#### Goal of the exercise
Repeat, without any change, the entries presented below.

#### Material to process
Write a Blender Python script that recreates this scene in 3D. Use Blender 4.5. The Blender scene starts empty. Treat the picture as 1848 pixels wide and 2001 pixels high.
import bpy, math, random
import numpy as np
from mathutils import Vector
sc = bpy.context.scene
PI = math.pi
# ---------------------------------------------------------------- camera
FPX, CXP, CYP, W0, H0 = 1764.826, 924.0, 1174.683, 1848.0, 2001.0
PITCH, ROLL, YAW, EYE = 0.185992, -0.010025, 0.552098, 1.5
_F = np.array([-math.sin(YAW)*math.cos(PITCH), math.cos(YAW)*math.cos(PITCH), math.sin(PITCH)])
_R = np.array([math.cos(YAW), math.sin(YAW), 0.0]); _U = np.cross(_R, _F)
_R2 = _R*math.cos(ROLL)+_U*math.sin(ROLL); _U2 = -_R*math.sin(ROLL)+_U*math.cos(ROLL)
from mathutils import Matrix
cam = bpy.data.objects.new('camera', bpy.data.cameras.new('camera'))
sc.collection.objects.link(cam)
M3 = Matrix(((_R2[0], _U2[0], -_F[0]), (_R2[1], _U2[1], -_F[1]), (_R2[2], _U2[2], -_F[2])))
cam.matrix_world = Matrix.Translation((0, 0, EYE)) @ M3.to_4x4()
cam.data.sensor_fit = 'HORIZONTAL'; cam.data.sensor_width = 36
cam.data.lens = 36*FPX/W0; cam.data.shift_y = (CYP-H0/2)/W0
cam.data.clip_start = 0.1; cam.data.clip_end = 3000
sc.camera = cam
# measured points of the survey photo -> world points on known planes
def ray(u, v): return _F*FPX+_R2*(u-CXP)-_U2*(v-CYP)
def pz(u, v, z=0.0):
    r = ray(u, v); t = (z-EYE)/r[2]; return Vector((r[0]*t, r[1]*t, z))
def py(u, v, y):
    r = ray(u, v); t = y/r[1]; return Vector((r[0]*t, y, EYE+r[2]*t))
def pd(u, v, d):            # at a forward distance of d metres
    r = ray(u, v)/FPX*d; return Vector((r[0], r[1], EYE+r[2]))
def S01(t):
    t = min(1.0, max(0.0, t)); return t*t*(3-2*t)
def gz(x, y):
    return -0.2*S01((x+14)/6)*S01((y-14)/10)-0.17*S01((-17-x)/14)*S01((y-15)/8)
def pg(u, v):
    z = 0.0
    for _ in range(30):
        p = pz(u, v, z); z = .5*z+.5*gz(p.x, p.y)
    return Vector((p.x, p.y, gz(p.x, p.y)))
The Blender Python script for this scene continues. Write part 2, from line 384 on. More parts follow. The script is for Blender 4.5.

#### Result of this exercise
Write a Blender Python script that recreates this scene in 3D. Use Blender 4.5. The Blender scene starts empty. Treat the picture as 1848 pixels wide and 2001 pixels high.
import bpy, math, random
import numpy as np
from mathutils import Vector
sc = bpy.context.scene
PI = math.pi
# ---------------------------------------------------------------- camera
FPX, CXP, CYP, W0, H0 = 1764.826, 924.0, 1174.683, 1848.0, 2001.0
PITCH, ROLL, YAW, EYE = 0.185992, -0.010025, 0.552098, 1.5
_F = np.array([-math.sin(YAW)*math.cos(PITCH), math.cos(YAW)*math.cos(PITCH), math.sin(PITCH)])
_R = np.array([math.cos(YAW), math.sin(YAW), 0.0]); _U = np.cross(_R, _F)
_R2 = _R*math.cos(ROLL)+_U*math.sin(ROLL); _U2 = -_R*math.sin(ROLL)+_U*math.cos(ROLL)
from mathutils import Matrix
cam = bpy.data.objects.new('camera', bpy.data.cameras.new('camera'))
sc.collection.objects.link(cam)
M3 = Matrix(((_R2[0], _U2[0], -_F[0]), (_R2[1], _U2[1], -_F[1]), (_R2[2], _U2[2], -_F[2])))
cam.matrix_world = Matrix.Translation((0, 0, EYE)) @ M3.to_4x4()
cam.data.sensor_fit = 'HORIZONTAL'; cam.data.sensor_width = 36
cam.data.lens = 36*FPX/W0; cam.data.shift_y = (CYP-H0/2)/W0
cam.data.clip_start = 0.1; cam.data.clip_end = 3000
sc.camera = cam
# measured points of the survey photo -> world points on known planes
def ray(u, v): return _F*FPX+_R2*(u-CXP)-_U2*(v-CYP)
def pz(u, v, z=0.0):
    r = ray(u, v); t = (z-EYE)/r[2]; return Vector((r[0]*t, r[1]*t, z))
def py(u, v, y):
    r = ray(u, v); t = y/r[1]; return Vector((r[0]*t, y, EYE+r[2]*t))
def pd(u, v, d):            # at a forward distance of d metres
    r = ray(u, v)/FPX*d; return Vector((r[0], r[1], EYE+r[2]))
def S01(t):
    t = min(1.0, max(0.0, t)); return t*t*(3-2*t)
def gz(x, y):
    return -0.2*S01((x+14)/6)*S01((y-14)/10)-0.17*S01((-17-x)/14)*S01((y-15)/8)
def pg(u, v):
    z = 0.0
    for _ in range(30):
        p = pz(u, v, z); z = .5*z+.5*gz(p.x, p.y)
    return Vector((p.x, p.y, gz(p.x, p.y)))
The Blender Python script for this scene continues. Write part 2, from line 384 on. More parts follow. The script is for Blender 4.5.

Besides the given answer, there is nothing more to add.